◆ **Dataset content**
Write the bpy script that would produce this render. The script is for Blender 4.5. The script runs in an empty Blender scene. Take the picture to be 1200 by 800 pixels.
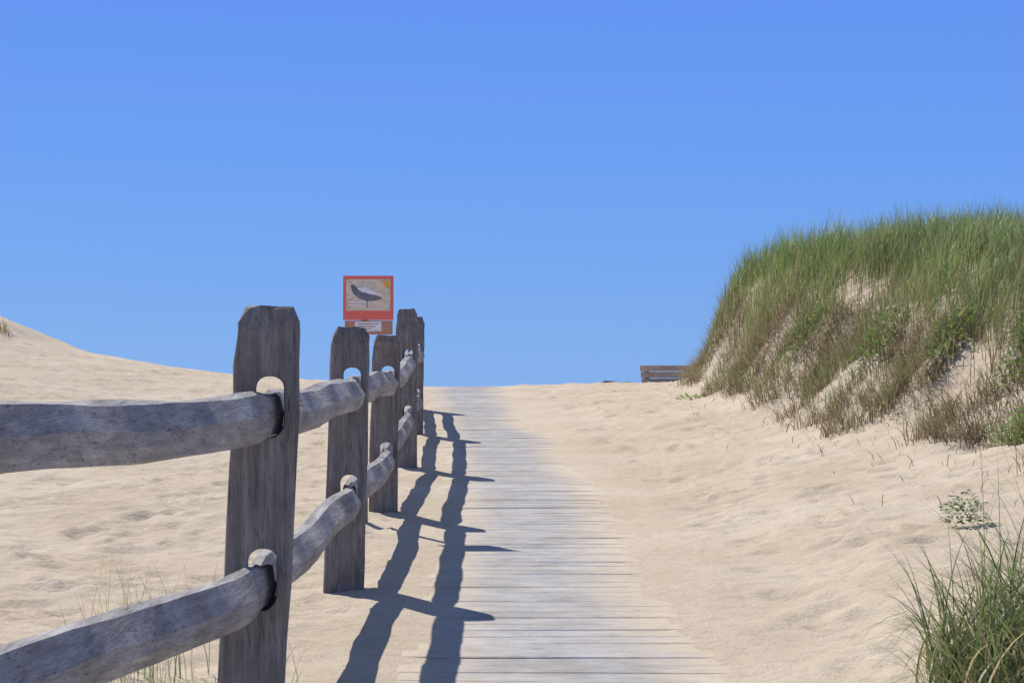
import bpy, bmesh, math, random
import numpy as np
from mathutils import Vector, Matrix
random.seed(7); rng=np.random.default_rng(11)
F=2080.0; VH=462.0
scene=bpy.context.scene
def P(u,v,d): return Vector(((u-600)*d/F, d, (VH-v)*d/F))
# ---------------------------------------------------------------- helpers
def sstep(a,b,x):
    t=np.clip((x-a)/(b-a),0,1); return t*t*(3-2*t)
_perm=rng.random((256,256))
def vnoise(x,y):
    xi=np.floor(x).astype(int); yi=np.floor(y).astype(int); fx=x-xi; fy=y-yi
    fx=fx*fx*(3-2*fx); fy=fy*fy*(3-2*fy)
    g=lambda a,b:_perm[a&255,b&255]
    return (g(xi,yi)*(1-fx)+g(xi+1,yi)*fx)*(1-fy)+(g(xi,yi+1)*(1-fx)+g(xi+1,yi+1)*fx)*fy-0.5
def fbm(x,y,o=4):
    s=0;a=1.0
    for i in range(o):
        s=s+a*vnoise(x*2**i+17*i,y*2**i+31*i); a*=0.5
    return s
ty=np.arange(-60,120,0.1)
tp=np.interp(ty,[-20,0,4.86,7.86,10.86,13.86,17,20,23,25,27,30,36,45,60],
 [-1.2,-1.08,-.97,-.861,-.747,-.586,-.38,-.17,.05,.115,.08,-.1,-.8,-1.7,-2.2])
k=np.hanning(15); k/=k.sum()
tp=np.convolve(np.pad(tp,7,mode='edge'),k,mode='valid')
def hpath(y): return np.interp(y,ty,tp)
def cpath(y): return np.interp(y,[-5,0,5,8,11,14,16,18,21,24,30],[.05,.12,.16,.17,.14,.03,-.09,-.24,-.43,-.6,-1.0])
def xfoot0(y): return np.interp(y,[0,3,6,9,11,14,18,22,24,27,31],[5.5,5.0,4.2,3.3,2.95,2.7,2.42,2.24,2.4,3.2,5.0])
def xfoot(y): return xfoot0(y)+fbm(y*0+5.0,y*.55,3)*0.26*sstep(4,8,y)
def edges_in(x,y):
    wr=fbm(x*0+3.1,y*.55,2)*0.22+fbm(x*0+3.1,y*2.3,2)*0.07
    return 0.50+wr, 0.55+fbm(x*0+9.7,y*1.1,2)*0.05
def ground(x,y,fine=True):
    x=np.asarray(x,float); y=np.asarray(y,float)
    h=hpath(y); c=cpath(np.clip(y,-5,30))
    near=sstep(60,35,y)*sstep(-30,-10,y)
    dx=x-c; er,elf=edges_in(x,y)
    e=np.where(dx>0,dx-er,-dx-elf)
    lo=-0.032+0.035*fbm(x*1.5+7,y*1.5,2)
    lo=lo+(-0.005-lo)*sstep(-.50,-.12,e)
    off=lo+(0.017-lo)*sstep(-0.20,0.28,e)
    off=np.where(y>26.5,0.018,off)
    away=sstep(0.0,0.5,e)
    r=np.maximum(x-(c+0.7),0); rc=np.interp(y,[4,13,19,23],[.15,.13,.06,.008]); rise=rc*np.minimum(r,3.2)*sstep(0,.8,r)*near
    xf=xfoot(y)
    wd=np.interp(y,[6,12,16,22,26],[2.2,1.7,1.4,.75,1.3])
    H=np.interp(y,[2,6,10,13,16,18.5,21,23.5,26,29,33],[.2,.65,.92,1.06,1.27,1.39,1.34,1.22,.85,.3,0])
    t=(x-xf)/wd
    prof=0.22*sstep(-.35,.5,t)+0.78*sstep(0.02,1.0,t)
    dune=H*prof*(1+0.22*fbm(x*.5,y*.5,3)*sstep(.3,1.2,t))
    dune=dune*sstep(60,12,x)
    rag=np.exp(-((t-.35)/.35)**2)*fbm(x*2.2,y*1.4,4)*.19*sstep(5,8,y)*sstep(30,26,y)
    L=np.interp(-x,[2,2.75,4.25,5.25,6.25,6.9,7.5,9,12,40,200],[0,.07,.17,.3,.47,.65,.95,1.5,1.9,1.5,0])
    L=L*np.where(y<26,sstep(12,26,y),sstep(60,28,y))
    z=h+off+rise+dune+rag+L
    bn=fbm(x*.45,y*.45,3)*.08*away*sstep(0,2.0,np.abs(dx))
    z=z+bn*np.clip(near+.2,0,1)
    if fine:
        z=z+away*(fbm(x*2.2,y*2.2,3)*.026+fbm(x*6,y*6,3)*.014+fbm(x*13,y*13,2)*.007)*near
    return z
def lerp(a,b,t): return a+(b-a)*t
# ---------------------------------------------------------------- materials
def mat(name):
    m=bpy.data.materials.new(name); m.use_nodes=True
    nt=m.node_tree; return m,nt,nt.nodes,nt.links,nt.nodes['Principled BSDF']
def ramp(N,stops):
    r=N.new('ShaderNodeValToRGB'); e=r.color_ramp.elements
    e[0].position,e[0].color=stops[0][0],(*stops[0][1],1); e[1].position,e[1].color=stops[-1][0],(*stops[-1][1],1)
    for p,c in stops[1:-1]:
        q=e.new(p); q.color=(*c,1)
    return r
def noise(N,L,vec,scale,det=4,rough=.55):
    n=N.new('ShaderNodeTexNoise'); n.inputs['Scale'].default_value=scale; n.inputs['Detail'].default_value=det
    n.inputs['Roughness'].default_value=rough
    if vec is not None: L.new(vec,n.inputs['Vector'])
    return n
def mixc(N,L,mode,fac,a,b):
    mx=N.new('ShaderNodeMix'); mx.data_type='RGBA'; mx.blend_type=mode
    if isinstance(fac,(int,float)): mx.inputs[0].default_value=fac
    else: L.new(fac,mx.inputs[0])
    for s,i_ in ((a,6),(b,7)):
        if isinstance(s,tuple): mx.inputs[i_].default_value=(*s,1)
        else: L.new(s,mx.inputs[i_])
    return mx.outputs[2]
def sand_color(N,L,tc):
    n1=noise(N,L,tc,1.1,5); n2=noise(N,L,tc,420,3,.8); n3=noise(N,L,tc,14,6,.65)
    r=ramp(N,[(.3,(.585,.475,.34)),(.55,(.65,.54,.40)),(.75,(.70,.595,.455))]); L.new(n1.outputs['Fac'],r.inputs['Fac'])
    r2=ramp(N,[(.3,(.68,.65,.62)),(.52,(1,1,1)),(.8,(1.0,1.0,1.0))]); L.new(n2.outputs['Fac'],r2.inputs['Fac'])
    r3=ramp(N,[(.28,(.85,.83,.80)),(.5,(1,1,1))]); L.new(n3.outputs['Fac'],r3.inputs['Fac'])
    return mixc(N,L,'MULTIPLY',1,mixc(N,L,'MULTIPLY',1,r.outputs[0],r2.outputs[0]),r3.outputs[0]),n3
def sand_mat():
    m,nt,N,L,B=mat('sand')
    tc=N.new('ShaderNodeTexCoord').outputs['Object']
    col,n3=sand_color(N,L,tc); n4=noise(N,L,tc,60,5,.75)
    L.new(col,B.inputs['Base Color'])
    B.inputs['Roughness'].default_value=.95; B.inputs['Specular IOR Level'].default_value=.15
    b1=N.new('ShaderNodeBump'); b1.inputs['Distance'].default_value=.03; b1.inputs['Strength'].default_value=.6; L.new(n3.outputs['Fac'],b1.inputs['Height'])
    b2=N.new('ShaderNodeBump'); b2.inputs['Distance'].default_value=.010; b2.inputs['Strength'].default_value=.8; L.new(n4.outputs['Fac'],b2.inputs['Height']); L.new(b1.outputs[0],b2.inputs['Normal'])
    L.new(b2.outputs[0],B.inputs['Normal'])
    return m
def wood_mat(name,dark,mid,light,stretch,colattr=False,dust=None,cracks=0):
    m,nt,N,L,B=mat(name)
    tc=N.new('ShaderNodeTexCoord').outputs['Object']
    mp=N.new('ShaderNodeMapping'); mp.inputs['Scale'].default_value=stretch; L.new(tc,mp.inputs['Vector'])
    n1=noise(N,L,mp.outputs[0],9,8,.7); n2=noise(N,L,tc,5,4,.6); n3=noise(N,L,mp.outputs[0],40,3,.6)
    r=ramp(N,[(.3,dark),(.5,mid),(.7,light)]); L.new(n1.outputs['Fac'],r.inputs['Fac'])
    r2=ramp(N,[(.3,(.76,.74,.72)),(.65,(1.1,1.1,1.12))]); L.new(n2.outputs['Fac'],r2.inputs['Fac'])
    out=mixc(N,L,'MULTIPLY',1,r.outputs[0],r2.outputs[0])
    r3=ramp(N,[(.30,(.30,.28,.26)),(.41,(1,1,1))]); L.new(n3.outputs['Fac'],r3.inputs['Fac'])
    out=mixc(N,L,'MULTIPLY',.85,out,r3.outputs[0])
    if cracks:
        n5=noise(N,L,mp.outputs[0],3.2,4,.5)
        r5=ramp(N,[(.488,(1,1,1)),(.5,(.22,.20,.18)),(.512,(1,1,1))]); L.new(n5.outputs['Fac'],r5.inputs['Fac'])
        out=mixc(N,L,'MULTIPLY',cracks,out,r5.outputs[0])
    if colattr:
        a=N.new('ShaderNodeVertexColor'); a.layer_name='Col'
        out=mixc(N,L,'MULTIPLY',1,out,a.outputs[0])
    if dust:
        sc,_=sand_color(N,L,tc)
        a2=N.new('ShaderNodeVertexColor'); a2.layer_name='Dust'
        mp2=N.new('ShaderNodeMapping'); mp2.inputs['Scale'].default_value=(1,2.6,1); L.new(tc,mp2.inputs['Vector'])
        nd=noise(N,L,mp2.outputs[0],4.5,9,.75)
        ad=N.new('ShaderNodeMath'); ad.operation='ADD'; L.new(nd.outputs['Fac'],ad.inputs[0]); L.new(a2.outputs[0],ad.inputs[1])
        rd=ramp(N,[(.45,(0,0,0)),(.64,(.35,.35,.35)),(.95,(1,1,1))]); L.new(ad.outputs[0],rd.inputs['Fac'])
        out=mixc(N,L,'MIX',rd.outputs[0],out,sc)
    L.new(out,B.inputs['Base Color']); B.inputs['Roughness'].default_value=.85; B.inputs['Specular IOR Level'].default_value=.25
    b=N.new('ShaderNodeBump'); b.inputs['Distance'].default_value=.006; b.inputs['Strength'].default_value=.8
    L.new(n1.outputs['Fac'],b.inputs['Height'])
    b2=N.new('ShaderNodeBump'); b2.inputs['Distance'].default_value=.004; b2.inputs['Strength'].default_value=.6
    L.new(n3.outputs['Fac'],b2.inputs['Height']); L.new(b.outputs[0],b2.inputs['Normal']); L.new(b2.outputs[0],B.inputs['Normal'])
    return m
def grass_mat():
    m,nt,N,L,B=mat('grass_blades')
    a=N.new('ShaderNodeVertexColor'); a.layer_name='Col'
    L.new(a.outputs[0],B.inputs['Base Color']); B.inputs['Roughness'].default_value=.45; B.inputs['Specular IOR Level'].default_value=.35
    t=N.new('ShaderNodeBsdfTranslucent'); L.new(a.outputs[0],t.inputs['Color'])
    mx=N.new('ShaderNodeMixShader'); mx.inputs[0].default_value=.45
    L.new(B.outputs[0],mx.inputs[1]); L.new(t.outputs[0],mx.inputs[2]); L.new(mx.outputs[0],N['Material Output'].inputs['Surface'])
    return m
def flat_mat(name,col,rough=.5,var=.12,scale=25):
    m,nt,N,L,B=mat(name)
    tc=N.new('ShaderNodeTexCoord').outputs['Object']; n=noise(N,L,tc,scale,5)
    r=ramp(N,[(.3,tuple(c*(1-var) for c in col)),(.7,tuple(min(1,c*(1+var)) for c in col))]); L.new(n.outputs['Fac'],r.inputs['Fac'])
    L.new(r.outputs[0],B.inputs['Base Color']); B.inputs['Roughness'].default_value=rough
    return m
M_sand=sand_mat()
M_post=wood_mat('weathered_post_wood',(.14,.122,.108),(.225,.205,.188),(.33,.305,.285),(5,5,.4),cracks=.45)
M_rail=wood_mat('weathered_rail_wood',(.24,.225,.21),(.37,.352,.335),(.51,.49,.47),(6,.28,6),cracks=.35)
M_board=wood_mat('boardwalk_wood',(.33,.31,.29),(.42,.405,.385),(.50,.485,.465),(.5,5,5),True,True)
M_bench=wood_mat('bench_wood',(.30,.25,.21),(.45,.38,.33),(.58,.51,.45),(.5,5,5))
M_grass=grass_mat()
# ---------------------------------------------------------------- mesh utils
def link(name,me,mats,parent=None,smooth=False):
    ob=bpy.data.objects.new(name,me); scene.collection.objects.link(ob)
    for m in (mats if isinstance(mats,list) else [mats]): me.materials.append(m)
    if smooth: me.polygons.foreach_set('use_smooth',[True]*len(me.polygons))
    if parent: ob.parent=parent
    return ob
def empty(name,loc=(0,0,0)):
    e=bpy.data.objects.new(name,None); e.empty_display_size=.2; scene.collection.objects.link(e); return e
def setcol(me,cols,nm='Col'):
    a=me.color_attributes.new(nm,'FLOAT_COLOR','POINT'); c=np.ones((len(cols),4),np.float32); c[:,:3]=cols
    a.data.foreach_set('color',c.ravel())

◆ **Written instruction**
Spot every line that holds "scene" and copy it.

◆ **Expected output**
Write the bpy script that would produce this render. The script is for Blender 4.5. The script runs in an empty Blender scene. Take the picture to be 1200 by 800 pixels.
scene=bpy.context.scene
    ob=bpy.data.objects.new(name,me); scene.collection.objects.link(ob)
    e=bpy.data.objects.new(name,None); e.empty_display_size=.2; scene.collection.objects.link(e); return e